Source excerpt
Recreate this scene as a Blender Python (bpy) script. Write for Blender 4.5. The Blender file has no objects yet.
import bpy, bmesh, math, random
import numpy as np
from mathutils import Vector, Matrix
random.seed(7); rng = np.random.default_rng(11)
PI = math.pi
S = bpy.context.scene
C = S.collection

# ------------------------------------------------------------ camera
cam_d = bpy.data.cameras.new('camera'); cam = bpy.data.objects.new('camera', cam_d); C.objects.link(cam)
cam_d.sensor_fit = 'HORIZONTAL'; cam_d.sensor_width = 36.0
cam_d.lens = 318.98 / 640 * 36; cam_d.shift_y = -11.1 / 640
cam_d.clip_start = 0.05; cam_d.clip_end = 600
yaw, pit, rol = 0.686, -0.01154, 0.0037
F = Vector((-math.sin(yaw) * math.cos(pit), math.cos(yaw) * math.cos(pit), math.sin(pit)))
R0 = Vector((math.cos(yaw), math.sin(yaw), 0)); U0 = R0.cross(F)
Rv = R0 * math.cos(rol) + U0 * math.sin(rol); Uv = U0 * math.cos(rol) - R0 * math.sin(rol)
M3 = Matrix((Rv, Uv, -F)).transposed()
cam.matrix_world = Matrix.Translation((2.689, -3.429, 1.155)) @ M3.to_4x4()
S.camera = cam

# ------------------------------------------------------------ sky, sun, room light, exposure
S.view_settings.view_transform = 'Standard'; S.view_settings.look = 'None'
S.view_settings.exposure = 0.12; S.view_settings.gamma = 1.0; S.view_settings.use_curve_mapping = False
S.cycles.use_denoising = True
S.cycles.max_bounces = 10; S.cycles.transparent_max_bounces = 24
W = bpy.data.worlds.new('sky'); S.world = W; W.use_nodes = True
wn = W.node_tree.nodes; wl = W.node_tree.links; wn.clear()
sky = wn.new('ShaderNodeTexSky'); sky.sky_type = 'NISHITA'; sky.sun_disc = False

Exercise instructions
Your task is to quote the lines above, beginning with the first and ending with the one that holds "S.camera = cam".

Result below
Recreate this scene as a Blender Python (bpy) script. Write for Blender 4.5. The Blender file has no objects yet.
import bpy, bmesh, math, random
import numpy as np
from mathutils import Vector, Matrix
random.seed(7); rng = np.random.default_rng(11)
PI = math.pi
S = bpy.context.scene
C = S.collection

# ------------------------------------------------------------ camera
cam_d = bpy.data.cameras.new('camera'); cam = bpy.data.objects.new('camera', cam_d); C.objects.link(cam)
cam_d.sensor_fit = 'HORIZONTAL'; cam_d.sensor_width = 36.0
cam_d.lens = 318.98 / 640 * 36; cam_d.shift_y = -11.1 / 640
cam_d.clip_start = 0.05; cam_d.clip_end = 600
yaw, pit, rol = 0.686, -0.01154, 0.0037
F = Vector((-math.sin(yaw) * math.cos(pit), math.cos(yaw) * math.cos(pit), math.sin(pit)))
R0 = Vector((math.cos(yaw), math.sin(yaw), 0)); U0 = R0.cross(F)
Rv = R0 * math.cos(rol) + U0 * math.sin(rol); Uv = U0 * math.cos(rol) - R0 * math.sin(rol)
M3 = Matrix((Rv, Uv, -F)).transposed()
cam.matrix_world = Matrix.Translation((2.689, -3.429, 1.155)) @ M3.to_4x4()
S.camera = cam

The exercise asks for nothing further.